Shift Registers vs LED Drivers?

I am trying to figure out how to program an arduino to control LEDs. Basically, what I have done, is I have made a 3x3 matrix and can program some simple sequences with the LEDs using the digitalWrite and delay functions.  I'm not even sure that this is the right way to do this, I don't think it is, but it works.  Anyway I want to try to program bigger matrices and maybe LED cubes using my arduino, but without using up all of the output pins. So, I've came across two ways to get more outputs from less pins; LED drivers and shift registers.  These may be the same thing and I'm just not aware.  But anyway, is there a difference between them? I've really only found information about shift registers, nothing really about LED drivers.  Is one easier to program? Does one use less pins than the other?

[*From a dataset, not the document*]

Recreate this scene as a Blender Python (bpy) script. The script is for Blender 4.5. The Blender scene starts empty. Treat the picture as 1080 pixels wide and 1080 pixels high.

Or are they just the same thing?

LED drivers usually incorporate SPI (shift register) interfaces. Some let you set the brightness of each LED in software. Some address 16 leds or more per chip. All have a SINGLE resistor to set the maximum LED current.

Shift registers on their own will not drive LEDs well.

People like Maxim have complete, single chip solutions that drive 8 X 8 matrix direct

http://www.maximintegrated.com/en/datasheet/index.mvp/id/4910

They have a huge range of LED drivers !

http://para.maximintegrated.com/en/search.mvp?fam=disp_driv&397=LED&hs=1

texpert (author)  steveastrouk3 years ago

"Shift registers on their own will not drive LEDs well"

Really? I don't know really anything about this, but I've seen a lot of projects the use shift registers to light LEDs. And from the things I've seen about how shift registers work, it seems like they'd be ideal for lighting LEDs.

Just because you see them used doesn't make them good. A typical red led takes 20mA to run at full brightenss. A 595 can "JUST" drive 35mA, and if all the outputs are on, the chip will burn out.

In a typical LED cube, you are multiplexing LEDs, so the LED is on for typically only 20% of the time, when its on "constantly" - then another LED is on for another 20%, another 20% etc, and the cycle repeats. Running at 20% makes the LED 1/5 of brightness of the full, constant 20mA. Using a 595 means we CANNOT bring the device to full brightness or closer. An LED driver chip can drive 80 or 100mA into a single diode, for 1/5 of the time, so the LED is as bright as possible. That current is also set by a single, low wattage resistor for all the LEDs on the chip, and not by resistors on each LED.

Hence I say shift registers don't drive LEDs well.

LED drivers are just power supplies for LEDs made to provide a constant current. Typically used to run high power LEDs.

There are a great number of LED matrix and LED cube projects of all shapes and sizes on here. See what they did to acomidate more LEDs on thier arduinos.